Escrever para crianças
Por Bráulio Tavares Em: 03/08/2014, às 16H22
[Bráulio Tavares]
Isaac Bashevis Singer é um excelente contista de origem judaica. Parece que foi o primeiro escritor no idioma iídiche a ganhar o prêmio Nobel (em 1978). É conhecido por sua obra para adultos, da qual já li uns dois volumes de contos excelentes sobre o cotidiano de pessoas excêntricas. Alguns dos seus contos fantásticos produzem um clima inesquecível de estranheza, de um terror sem monstros.
Singer escreveu para crianças também, embora eu nunca tenha avaliado essa parte de sua obra. O que me atraiu foi esta curiosa lista que ele intitulou “Por que comecei a escrever para crianças”, que tem algumas indicações importantes para que se dedica a essa atividade que tem algo de cabra-cega. Eis os itens listados por ele, durante o seu discurso no banquete do Nobel, em Estocolmo:
“1) Crianças leem livros, não leem resenhas de livros. Elas estão se lixando para as críticas. 2) Crianças não leem para descobrir a própria identidade. 3) Elas não leem para se libertar da culpa, para saciar sua sede de rebelião, ou para se livrar da alienação. 4) Elas não veem utilidade na psicologia. 5) Elas detestam sociologia. 6) Elas não tentam entender Kafka ou o “Finnegans Wake”. 7) Elas ainda acreditam em Deus, família, anjos, demônios, bruxas, goblins, lógica, clareza, pontuação, e outras coisas obsoletas. 8) Elas gostam de histórias interessantes, e não de comentários, guias de leitura ou notas de rodapé. 9) Quando um livro as entedia, elas bocejam abertamente, sem nenhum constrangimento e sem medo de alguma autoridade. 10) Elas não esperam que seus escritores mais queridos salvem a humanidade. Jovens como são, elas sabem que ele não tem esse poder. Somente os adultos mantêm ilusões tão infantis.”
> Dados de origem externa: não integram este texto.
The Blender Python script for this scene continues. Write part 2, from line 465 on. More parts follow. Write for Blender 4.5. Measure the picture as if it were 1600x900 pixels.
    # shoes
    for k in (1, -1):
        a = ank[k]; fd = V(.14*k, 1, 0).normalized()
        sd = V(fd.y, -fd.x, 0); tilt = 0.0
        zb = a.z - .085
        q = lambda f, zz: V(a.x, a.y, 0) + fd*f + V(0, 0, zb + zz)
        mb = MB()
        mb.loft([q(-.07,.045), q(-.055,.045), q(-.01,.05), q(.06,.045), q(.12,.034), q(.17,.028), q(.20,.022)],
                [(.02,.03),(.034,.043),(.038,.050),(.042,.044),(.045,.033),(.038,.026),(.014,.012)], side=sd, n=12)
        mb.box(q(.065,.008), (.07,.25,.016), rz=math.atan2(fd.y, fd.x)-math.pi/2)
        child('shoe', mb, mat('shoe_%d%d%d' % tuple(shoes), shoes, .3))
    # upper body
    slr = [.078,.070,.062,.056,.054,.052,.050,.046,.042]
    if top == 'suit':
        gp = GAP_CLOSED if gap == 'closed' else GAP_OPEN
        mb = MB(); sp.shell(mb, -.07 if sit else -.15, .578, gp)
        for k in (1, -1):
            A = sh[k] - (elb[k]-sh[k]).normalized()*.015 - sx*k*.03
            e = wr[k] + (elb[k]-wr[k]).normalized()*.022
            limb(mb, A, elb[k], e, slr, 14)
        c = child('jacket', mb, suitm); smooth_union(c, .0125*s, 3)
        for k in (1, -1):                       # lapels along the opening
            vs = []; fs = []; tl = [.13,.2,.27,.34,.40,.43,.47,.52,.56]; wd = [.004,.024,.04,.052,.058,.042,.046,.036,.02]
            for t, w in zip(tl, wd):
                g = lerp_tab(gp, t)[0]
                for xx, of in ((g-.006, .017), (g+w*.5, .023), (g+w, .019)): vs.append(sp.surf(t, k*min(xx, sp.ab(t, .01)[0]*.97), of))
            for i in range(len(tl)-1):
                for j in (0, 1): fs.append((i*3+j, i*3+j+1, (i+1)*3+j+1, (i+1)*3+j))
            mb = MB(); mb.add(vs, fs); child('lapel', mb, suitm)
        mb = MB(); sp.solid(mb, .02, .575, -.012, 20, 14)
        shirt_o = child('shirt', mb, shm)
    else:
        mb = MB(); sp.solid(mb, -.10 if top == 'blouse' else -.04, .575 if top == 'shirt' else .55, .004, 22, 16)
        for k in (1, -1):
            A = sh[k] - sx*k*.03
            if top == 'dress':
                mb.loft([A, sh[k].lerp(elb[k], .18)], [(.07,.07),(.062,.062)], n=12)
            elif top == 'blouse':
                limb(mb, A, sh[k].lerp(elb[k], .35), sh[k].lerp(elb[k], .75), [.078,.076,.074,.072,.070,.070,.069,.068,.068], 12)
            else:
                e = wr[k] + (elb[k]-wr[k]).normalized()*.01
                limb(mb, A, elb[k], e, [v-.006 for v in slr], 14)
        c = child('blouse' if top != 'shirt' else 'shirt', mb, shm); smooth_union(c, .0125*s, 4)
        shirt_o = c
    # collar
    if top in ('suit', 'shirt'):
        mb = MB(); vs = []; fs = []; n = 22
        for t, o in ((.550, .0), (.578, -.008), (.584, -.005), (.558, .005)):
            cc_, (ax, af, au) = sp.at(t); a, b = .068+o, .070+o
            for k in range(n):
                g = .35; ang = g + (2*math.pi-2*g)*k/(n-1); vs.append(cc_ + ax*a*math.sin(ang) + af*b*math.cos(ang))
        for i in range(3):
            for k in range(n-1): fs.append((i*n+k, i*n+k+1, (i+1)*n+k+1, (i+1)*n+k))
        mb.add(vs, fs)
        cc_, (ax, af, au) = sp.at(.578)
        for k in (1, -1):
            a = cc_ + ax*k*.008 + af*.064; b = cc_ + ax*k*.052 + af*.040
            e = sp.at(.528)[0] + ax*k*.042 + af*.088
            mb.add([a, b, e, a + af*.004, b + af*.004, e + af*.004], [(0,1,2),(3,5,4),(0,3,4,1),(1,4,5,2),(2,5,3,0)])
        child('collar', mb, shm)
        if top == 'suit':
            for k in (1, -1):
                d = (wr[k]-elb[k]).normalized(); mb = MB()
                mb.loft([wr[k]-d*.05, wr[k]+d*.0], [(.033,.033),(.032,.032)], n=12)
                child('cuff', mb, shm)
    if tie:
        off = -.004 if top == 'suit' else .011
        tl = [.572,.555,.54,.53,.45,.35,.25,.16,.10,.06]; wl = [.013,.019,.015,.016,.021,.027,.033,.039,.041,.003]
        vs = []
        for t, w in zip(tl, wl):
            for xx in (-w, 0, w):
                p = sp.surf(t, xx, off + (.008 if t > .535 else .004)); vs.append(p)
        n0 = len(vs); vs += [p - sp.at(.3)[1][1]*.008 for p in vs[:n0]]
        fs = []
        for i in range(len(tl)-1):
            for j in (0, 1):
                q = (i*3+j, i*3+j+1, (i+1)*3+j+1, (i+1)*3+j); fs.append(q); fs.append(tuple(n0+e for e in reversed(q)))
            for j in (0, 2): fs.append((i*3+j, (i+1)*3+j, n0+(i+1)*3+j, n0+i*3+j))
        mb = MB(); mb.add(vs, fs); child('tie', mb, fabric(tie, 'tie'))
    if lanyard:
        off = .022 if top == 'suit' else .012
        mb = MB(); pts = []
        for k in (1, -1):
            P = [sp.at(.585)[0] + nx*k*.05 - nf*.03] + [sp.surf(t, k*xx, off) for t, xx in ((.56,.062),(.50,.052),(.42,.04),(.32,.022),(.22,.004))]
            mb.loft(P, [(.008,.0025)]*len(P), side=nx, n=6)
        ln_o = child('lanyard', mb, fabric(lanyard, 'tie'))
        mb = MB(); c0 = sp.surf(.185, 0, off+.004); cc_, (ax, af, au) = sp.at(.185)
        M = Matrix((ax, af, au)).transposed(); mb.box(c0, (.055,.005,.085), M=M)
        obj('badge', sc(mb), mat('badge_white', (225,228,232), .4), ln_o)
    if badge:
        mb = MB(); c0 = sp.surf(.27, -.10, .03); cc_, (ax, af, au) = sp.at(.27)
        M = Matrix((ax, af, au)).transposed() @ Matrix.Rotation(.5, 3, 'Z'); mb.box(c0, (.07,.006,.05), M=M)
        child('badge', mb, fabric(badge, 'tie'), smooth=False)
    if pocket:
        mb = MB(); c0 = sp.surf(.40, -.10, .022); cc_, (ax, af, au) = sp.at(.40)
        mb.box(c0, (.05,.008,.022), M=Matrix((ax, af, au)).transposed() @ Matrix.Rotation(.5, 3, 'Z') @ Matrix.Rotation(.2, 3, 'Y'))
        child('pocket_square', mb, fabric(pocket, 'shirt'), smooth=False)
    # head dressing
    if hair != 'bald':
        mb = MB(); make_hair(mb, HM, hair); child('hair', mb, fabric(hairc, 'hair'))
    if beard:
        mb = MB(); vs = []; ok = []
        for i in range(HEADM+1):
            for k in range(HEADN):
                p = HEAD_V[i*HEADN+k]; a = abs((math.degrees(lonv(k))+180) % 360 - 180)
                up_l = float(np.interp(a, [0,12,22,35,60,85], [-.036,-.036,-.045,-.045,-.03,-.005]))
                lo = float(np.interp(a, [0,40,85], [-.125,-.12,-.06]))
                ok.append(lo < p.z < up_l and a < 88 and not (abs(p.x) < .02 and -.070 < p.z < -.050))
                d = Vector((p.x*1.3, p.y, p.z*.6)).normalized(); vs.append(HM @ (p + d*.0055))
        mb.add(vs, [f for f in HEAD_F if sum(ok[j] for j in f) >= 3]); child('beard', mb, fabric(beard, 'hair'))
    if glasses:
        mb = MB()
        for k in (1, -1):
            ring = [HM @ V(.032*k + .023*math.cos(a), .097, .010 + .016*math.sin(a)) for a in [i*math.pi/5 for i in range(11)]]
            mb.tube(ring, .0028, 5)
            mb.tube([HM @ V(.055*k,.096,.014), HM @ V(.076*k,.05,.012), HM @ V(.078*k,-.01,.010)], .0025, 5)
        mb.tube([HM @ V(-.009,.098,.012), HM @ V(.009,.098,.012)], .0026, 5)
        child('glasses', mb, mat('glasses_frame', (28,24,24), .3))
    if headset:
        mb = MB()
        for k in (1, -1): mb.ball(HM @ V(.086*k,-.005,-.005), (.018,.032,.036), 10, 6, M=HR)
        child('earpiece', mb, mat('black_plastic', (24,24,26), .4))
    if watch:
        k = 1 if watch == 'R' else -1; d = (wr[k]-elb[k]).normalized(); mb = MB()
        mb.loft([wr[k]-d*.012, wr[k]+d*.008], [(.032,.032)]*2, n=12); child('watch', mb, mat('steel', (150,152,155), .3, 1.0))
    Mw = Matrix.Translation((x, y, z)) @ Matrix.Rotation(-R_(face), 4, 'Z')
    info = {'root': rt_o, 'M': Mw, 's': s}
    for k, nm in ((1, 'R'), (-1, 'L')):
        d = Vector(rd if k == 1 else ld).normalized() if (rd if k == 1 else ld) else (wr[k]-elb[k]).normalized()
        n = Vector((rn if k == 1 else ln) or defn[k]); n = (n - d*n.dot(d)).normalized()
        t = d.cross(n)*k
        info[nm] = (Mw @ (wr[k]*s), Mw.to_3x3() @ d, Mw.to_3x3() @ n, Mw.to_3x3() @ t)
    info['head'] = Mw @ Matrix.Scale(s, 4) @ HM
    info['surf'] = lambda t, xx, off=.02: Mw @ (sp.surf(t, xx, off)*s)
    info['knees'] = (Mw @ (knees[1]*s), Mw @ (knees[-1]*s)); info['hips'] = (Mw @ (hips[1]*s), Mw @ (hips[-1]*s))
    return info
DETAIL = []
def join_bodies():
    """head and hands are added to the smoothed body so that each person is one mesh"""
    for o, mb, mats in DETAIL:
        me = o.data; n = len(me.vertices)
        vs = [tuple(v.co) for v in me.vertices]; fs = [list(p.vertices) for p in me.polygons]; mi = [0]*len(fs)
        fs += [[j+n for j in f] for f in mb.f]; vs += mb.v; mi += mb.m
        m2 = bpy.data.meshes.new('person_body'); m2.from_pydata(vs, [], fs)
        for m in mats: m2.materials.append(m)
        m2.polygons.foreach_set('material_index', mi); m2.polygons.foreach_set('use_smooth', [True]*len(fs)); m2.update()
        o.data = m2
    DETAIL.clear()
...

Alguns itens fazem parte daquela eterna luta de muitos escritores contra o vanguardismo, o intelectualismo, o cerebralismo excessivo na literatura. Singer usa as crianças, me parece, como imagens idealizadas de um estado pré-intelectual em que alguém é capaz de receber uma história como história em si, e não como uma ilustração de princípios abstratos de qualquer natureza (estética, ideológica, religiosa, etc.). A história concreta, não os conceitos abstratos. No item 6, minha interpretação é de que Kafka e o “Finnegans Wake” são exemplos de literatura pura, e Singer, acho, está nos dizendo que as crianças não tentam “entendê-los” intelectualmente; elas, se lessem os dois, fariam o que seria (pra mim) a leitura correta: absorver o texto sem tentar explicá-lo. Ou, numa frase de Chesterton parafraseada por Neil Gaiman: “As crianças não aprendem, nos contos de fadas, que os dragões existem, mas que os dragões podem ser derrotados”.